Die Idee »Russland canceln« ist dumm. Wir brauchen Frieden und Versöhnung, keine sogenannte Cancel culture, insbesondere nicht, wenn es um ein derart großes Land mit einer großen Kultur geht. Diese Cancel culture – auf diplomatischer und zwischenstaatlicher Ebene – gibt es nicht nur in den Vereinten Nationen, sondern sogar in der Kunst. In manchen Konzertsälen werden zum Beispiel Tschaikowski und Rachmaninow nicht mehr gespielt. Das ist sehr traurig, dumm und kontraproduktiv.

Das führt mich zu meiner letzten Frage: Sie kritisieren seit langem die US-Außenpolitik und fordern eine Neuausrichtung. Welche Rolle spielen Ihrer Meinung nach die USA im aktuellen Krieg in der Ukraine und, zweiter Teil der Frage, wie sollte die US-Außenpolitik aussehen?

Wir brauchen eine multipolare Welt, in der jede Region, also EU, Afrikanische Union, ASEAN, Mercosur, Eurasische Wirtschaftsunion, China, Indien und die USA, innerhalb ihrer Region und auch über Regionen hinweg friedlich mit anderen zusammenarbeitet. Wir brauchen keinerlei Hegemonie. Die USA sollten ihre Idee streichen, die Welt anzuführen. Das ist eine lächerliche Idee für ein Land mit nur 4,1 Prozent der Weltbevölkerung. Kein Land wird die Welt »führen« können. Wir brauchen eine Zusammenarbeit über Kulturen und Regionen hinweg.
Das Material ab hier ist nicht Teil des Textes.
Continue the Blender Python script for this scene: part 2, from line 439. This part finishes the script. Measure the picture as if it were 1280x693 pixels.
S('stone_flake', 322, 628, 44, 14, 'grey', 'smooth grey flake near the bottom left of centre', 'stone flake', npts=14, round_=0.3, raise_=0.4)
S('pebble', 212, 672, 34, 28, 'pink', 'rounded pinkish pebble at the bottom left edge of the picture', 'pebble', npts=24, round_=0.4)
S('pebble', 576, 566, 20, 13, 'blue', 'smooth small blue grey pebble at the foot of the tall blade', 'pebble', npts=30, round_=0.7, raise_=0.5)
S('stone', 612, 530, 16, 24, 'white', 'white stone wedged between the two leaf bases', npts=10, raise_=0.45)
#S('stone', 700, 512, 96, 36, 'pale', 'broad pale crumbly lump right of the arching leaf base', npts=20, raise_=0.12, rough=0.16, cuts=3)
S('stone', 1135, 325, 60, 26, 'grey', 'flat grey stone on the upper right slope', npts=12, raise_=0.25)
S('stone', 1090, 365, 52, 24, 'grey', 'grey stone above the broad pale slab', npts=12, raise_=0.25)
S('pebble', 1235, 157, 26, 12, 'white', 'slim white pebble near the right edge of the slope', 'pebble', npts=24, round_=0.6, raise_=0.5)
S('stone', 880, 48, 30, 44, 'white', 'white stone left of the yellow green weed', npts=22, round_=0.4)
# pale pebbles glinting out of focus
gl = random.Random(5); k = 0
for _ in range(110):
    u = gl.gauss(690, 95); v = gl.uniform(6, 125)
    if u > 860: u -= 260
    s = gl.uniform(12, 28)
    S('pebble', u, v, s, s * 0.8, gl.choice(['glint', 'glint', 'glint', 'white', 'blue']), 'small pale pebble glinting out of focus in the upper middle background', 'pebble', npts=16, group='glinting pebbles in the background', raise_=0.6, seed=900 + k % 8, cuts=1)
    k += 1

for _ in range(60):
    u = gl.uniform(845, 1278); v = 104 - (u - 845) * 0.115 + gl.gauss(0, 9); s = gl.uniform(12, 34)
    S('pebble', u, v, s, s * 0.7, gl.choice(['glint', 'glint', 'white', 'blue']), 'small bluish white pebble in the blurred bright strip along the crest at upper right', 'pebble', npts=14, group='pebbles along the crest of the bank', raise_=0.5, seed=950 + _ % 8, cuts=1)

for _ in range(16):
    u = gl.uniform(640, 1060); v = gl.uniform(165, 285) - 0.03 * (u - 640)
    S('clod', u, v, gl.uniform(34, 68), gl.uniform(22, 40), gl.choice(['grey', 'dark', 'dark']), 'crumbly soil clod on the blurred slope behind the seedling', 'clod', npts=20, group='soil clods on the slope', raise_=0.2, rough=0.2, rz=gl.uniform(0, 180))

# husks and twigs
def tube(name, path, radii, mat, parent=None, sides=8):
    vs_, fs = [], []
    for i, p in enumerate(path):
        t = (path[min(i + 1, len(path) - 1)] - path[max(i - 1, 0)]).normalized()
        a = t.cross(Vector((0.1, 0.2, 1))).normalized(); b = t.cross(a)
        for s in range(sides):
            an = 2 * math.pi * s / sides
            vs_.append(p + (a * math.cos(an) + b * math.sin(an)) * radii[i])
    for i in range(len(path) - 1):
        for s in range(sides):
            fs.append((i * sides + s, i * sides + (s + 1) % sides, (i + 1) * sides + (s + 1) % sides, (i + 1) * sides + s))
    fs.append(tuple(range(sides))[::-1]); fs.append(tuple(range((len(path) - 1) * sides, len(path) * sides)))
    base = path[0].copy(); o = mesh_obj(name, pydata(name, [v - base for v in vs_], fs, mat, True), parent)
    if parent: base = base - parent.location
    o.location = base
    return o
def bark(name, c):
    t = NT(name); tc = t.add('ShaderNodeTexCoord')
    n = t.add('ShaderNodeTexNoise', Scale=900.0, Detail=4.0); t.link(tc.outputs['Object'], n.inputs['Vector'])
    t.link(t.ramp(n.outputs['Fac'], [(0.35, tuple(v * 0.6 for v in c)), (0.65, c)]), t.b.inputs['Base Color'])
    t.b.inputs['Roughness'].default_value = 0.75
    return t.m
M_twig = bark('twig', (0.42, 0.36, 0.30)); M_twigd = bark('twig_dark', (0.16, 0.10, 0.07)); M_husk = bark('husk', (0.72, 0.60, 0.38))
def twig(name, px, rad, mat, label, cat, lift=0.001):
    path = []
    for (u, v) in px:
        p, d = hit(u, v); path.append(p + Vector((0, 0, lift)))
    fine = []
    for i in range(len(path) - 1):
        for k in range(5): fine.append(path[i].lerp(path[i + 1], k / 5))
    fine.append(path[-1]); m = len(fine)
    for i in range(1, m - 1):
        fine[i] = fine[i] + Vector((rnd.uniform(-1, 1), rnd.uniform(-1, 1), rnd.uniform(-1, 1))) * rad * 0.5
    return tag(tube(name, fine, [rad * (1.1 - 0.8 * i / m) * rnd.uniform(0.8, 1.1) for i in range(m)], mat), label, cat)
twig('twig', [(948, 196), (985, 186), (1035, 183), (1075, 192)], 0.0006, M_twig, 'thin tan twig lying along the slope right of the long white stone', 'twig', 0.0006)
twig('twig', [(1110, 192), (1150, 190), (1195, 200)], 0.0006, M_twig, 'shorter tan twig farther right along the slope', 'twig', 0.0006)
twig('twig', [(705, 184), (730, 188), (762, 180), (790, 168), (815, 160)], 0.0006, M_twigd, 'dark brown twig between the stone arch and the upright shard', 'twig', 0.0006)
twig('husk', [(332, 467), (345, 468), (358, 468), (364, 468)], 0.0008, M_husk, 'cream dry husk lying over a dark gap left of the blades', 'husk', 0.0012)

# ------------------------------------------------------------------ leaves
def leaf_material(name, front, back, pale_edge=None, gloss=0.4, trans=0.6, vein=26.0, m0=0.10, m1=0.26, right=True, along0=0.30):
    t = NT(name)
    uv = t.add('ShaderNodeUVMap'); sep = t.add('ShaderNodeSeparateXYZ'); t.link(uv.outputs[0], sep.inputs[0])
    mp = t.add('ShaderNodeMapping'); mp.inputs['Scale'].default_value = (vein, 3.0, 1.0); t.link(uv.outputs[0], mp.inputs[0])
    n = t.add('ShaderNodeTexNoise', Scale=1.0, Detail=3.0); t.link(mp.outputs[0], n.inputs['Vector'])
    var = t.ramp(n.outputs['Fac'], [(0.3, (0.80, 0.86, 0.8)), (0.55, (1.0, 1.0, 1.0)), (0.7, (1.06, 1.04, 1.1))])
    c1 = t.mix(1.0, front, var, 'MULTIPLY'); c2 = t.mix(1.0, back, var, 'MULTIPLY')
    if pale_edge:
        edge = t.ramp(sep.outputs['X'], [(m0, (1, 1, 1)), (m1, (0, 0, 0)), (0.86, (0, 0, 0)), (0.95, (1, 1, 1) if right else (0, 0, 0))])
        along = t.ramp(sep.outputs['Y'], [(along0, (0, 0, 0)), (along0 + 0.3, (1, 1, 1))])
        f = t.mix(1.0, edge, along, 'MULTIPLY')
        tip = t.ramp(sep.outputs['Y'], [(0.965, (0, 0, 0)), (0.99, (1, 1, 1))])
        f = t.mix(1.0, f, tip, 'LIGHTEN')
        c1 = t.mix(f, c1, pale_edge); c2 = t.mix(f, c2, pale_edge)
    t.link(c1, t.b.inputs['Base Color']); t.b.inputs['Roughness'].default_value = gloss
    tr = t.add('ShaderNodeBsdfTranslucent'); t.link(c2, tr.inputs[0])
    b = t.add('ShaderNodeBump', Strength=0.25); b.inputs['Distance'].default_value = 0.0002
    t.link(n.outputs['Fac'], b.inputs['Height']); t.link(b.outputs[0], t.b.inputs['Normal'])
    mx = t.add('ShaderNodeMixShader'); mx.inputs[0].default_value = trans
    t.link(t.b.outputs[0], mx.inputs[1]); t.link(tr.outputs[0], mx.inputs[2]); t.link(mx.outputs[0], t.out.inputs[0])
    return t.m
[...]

Wir brauchen insbesondere Zusammenarbeit, um eine nachhaltige Entwicklung zu erreichen, wie sie in den 17 Sustainable Development Goals der UN und dem Pariser Klimaschutzabkommen zum Ausdruck kommt. Krieg führt uns weiter von einer nachhaltigen Entwicklung weg. Tatsächlich bedroht der Krieg unser Überleben. Und warum führen wir weiterhin Krieg? Wegen schrecklicher und naiver Ideen wie der NATO-Erweiterung oder der Hegemonie der USA.